_Extracted data entries_.
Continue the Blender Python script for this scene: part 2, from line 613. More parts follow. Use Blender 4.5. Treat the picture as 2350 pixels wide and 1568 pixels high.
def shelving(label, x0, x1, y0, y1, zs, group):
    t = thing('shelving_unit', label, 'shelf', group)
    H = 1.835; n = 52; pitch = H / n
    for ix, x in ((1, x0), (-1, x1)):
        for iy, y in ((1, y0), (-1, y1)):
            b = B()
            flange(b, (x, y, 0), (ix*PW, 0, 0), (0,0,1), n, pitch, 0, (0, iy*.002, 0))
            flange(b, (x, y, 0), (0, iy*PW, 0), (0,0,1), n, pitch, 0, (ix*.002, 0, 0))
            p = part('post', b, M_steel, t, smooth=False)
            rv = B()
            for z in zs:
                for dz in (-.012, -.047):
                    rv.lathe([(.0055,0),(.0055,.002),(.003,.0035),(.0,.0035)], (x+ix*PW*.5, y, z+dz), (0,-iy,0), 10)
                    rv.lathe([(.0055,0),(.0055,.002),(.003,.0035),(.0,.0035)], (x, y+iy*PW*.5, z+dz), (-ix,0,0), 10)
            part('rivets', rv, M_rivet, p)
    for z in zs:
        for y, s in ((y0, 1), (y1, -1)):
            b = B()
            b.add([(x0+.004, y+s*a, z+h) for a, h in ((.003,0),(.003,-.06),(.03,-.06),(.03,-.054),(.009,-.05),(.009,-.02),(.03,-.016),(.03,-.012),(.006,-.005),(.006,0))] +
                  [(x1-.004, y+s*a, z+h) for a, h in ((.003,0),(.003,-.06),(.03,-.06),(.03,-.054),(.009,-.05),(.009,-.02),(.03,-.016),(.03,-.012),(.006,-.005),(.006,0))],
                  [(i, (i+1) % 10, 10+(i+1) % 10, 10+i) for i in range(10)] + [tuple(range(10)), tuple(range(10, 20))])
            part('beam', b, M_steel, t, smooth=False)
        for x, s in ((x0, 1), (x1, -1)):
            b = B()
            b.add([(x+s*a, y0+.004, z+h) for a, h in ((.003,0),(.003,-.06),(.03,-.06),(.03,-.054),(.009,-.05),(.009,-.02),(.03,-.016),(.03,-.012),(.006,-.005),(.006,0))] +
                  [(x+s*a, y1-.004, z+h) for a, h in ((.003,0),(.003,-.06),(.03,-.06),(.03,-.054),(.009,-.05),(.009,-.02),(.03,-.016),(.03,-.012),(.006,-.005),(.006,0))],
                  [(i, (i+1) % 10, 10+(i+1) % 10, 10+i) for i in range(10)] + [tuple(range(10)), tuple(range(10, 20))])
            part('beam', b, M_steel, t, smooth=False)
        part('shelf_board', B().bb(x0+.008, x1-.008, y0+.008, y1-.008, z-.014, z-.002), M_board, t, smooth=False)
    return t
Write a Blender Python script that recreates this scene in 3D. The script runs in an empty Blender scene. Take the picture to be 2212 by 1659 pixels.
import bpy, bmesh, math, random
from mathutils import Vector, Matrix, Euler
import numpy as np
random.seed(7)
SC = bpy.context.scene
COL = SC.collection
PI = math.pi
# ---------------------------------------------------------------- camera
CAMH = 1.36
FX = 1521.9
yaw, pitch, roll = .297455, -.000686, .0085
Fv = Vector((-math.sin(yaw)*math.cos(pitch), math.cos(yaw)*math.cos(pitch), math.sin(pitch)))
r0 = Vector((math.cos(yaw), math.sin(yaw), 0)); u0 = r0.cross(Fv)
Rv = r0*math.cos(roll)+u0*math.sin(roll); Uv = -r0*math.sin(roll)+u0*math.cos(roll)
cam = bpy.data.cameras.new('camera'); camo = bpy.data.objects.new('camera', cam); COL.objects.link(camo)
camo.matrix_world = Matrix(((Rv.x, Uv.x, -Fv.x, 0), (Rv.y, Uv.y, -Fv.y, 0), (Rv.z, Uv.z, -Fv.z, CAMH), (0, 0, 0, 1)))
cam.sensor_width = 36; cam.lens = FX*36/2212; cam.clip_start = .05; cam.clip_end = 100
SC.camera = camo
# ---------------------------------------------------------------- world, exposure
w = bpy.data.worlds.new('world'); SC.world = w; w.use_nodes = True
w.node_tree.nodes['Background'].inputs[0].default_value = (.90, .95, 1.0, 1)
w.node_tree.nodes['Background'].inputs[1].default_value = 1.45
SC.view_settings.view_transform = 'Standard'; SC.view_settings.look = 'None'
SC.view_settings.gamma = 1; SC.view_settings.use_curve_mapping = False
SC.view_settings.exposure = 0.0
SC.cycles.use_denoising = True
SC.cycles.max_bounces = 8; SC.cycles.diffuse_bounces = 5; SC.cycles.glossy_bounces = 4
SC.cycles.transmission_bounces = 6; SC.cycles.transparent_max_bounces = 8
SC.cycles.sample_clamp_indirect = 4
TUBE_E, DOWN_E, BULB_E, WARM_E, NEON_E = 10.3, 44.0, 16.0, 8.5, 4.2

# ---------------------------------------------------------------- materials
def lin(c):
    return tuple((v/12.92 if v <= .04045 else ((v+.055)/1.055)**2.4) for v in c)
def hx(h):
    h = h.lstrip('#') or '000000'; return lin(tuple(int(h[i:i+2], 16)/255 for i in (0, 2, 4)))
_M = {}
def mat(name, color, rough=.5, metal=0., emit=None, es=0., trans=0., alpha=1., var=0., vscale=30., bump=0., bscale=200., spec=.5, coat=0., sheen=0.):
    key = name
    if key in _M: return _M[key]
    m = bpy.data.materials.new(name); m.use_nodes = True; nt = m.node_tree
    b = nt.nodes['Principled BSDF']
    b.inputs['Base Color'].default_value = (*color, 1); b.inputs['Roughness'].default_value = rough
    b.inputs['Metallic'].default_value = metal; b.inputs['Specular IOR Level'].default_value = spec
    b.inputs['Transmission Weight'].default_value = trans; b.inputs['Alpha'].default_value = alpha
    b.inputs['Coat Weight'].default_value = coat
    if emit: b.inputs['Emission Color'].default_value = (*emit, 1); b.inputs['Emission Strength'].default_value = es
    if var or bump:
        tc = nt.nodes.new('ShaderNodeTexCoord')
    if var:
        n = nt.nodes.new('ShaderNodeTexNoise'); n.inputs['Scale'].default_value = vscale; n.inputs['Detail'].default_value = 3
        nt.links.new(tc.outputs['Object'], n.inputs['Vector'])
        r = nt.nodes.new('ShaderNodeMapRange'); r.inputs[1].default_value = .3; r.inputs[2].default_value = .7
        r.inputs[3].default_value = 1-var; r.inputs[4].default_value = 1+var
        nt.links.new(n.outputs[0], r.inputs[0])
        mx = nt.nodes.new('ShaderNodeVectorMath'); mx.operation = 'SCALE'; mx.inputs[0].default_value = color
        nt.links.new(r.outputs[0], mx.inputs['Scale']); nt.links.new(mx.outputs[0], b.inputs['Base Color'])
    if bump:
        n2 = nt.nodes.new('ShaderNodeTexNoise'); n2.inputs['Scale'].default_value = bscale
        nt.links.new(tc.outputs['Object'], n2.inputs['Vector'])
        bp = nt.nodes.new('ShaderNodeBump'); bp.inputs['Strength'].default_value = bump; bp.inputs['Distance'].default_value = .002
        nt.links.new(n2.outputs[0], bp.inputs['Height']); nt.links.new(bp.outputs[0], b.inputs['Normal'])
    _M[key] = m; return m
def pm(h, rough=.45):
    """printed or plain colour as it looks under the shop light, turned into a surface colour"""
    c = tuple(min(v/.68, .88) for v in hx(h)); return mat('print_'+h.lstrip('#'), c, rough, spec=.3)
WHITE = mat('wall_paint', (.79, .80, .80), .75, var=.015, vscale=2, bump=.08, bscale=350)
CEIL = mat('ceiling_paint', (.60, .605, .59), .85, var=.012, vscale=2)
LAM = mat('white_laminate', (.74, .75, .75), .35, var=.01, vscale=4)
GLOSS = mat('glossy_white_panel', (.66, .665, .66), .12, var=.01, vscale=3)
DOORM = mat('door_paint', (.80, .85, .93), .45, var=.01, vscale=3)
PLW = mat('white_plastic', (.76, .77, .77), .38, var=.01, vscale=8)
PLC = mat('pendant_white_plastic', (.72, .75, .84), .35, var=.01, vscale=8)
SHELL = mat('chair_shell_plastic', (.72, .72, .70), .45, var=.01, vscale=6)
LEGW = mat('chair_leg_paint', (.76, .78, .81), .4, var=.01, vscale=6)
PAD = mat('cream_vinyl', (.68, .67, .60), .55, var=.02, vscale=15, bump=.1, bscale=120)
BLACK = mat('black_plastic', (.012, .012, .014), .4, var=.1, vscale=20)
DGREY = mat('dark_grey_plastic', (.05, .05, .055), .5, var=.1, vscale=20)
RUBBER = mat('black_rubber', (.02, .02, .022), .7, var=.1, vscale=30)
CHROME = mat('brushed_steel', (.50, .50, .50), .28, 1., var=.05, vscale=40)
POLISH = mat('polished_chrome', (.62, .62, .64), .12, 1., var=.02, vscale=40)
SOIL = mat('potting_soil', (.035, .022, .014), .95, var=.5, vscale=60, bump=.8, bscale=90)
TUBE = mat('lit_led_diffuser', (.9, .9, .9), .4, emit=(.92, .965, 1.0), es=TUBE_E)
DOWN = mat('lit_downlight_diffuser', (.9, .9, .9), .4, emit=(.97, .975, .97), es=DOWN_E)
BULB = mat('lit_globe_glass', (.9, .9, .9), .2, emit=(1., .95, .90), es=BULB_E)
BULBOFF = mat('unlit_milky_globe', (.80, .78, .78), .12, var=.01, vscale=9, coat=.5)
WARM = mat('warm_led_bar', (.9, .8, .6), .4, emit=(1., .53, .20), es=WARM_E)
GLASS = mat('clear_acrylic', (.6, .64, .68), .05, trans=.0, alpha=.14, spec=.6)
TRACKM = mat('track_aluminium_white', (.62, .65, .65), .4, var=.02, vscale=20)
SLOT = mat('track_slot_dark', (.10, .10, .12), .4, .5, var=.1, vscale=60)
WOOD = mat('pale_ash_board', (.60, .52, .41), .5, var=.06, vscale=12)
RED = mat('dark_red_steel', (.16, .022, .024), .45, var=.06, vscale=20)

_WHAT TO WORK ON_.
From the entries above, collect every line with the string "picture" in it.

_TASK RESULT_.
Continue the Blender Python script for this scene: part 2, from line 613. More parts follow. Use Blender 4.5. Treat the picture as 2350 pixels wide and 1568 pixels high.
Write a Blender Python script that recreates this scene in 3D. The script runs in an empty Blender scene. Take the picture to be 2212 by 1659 pixels.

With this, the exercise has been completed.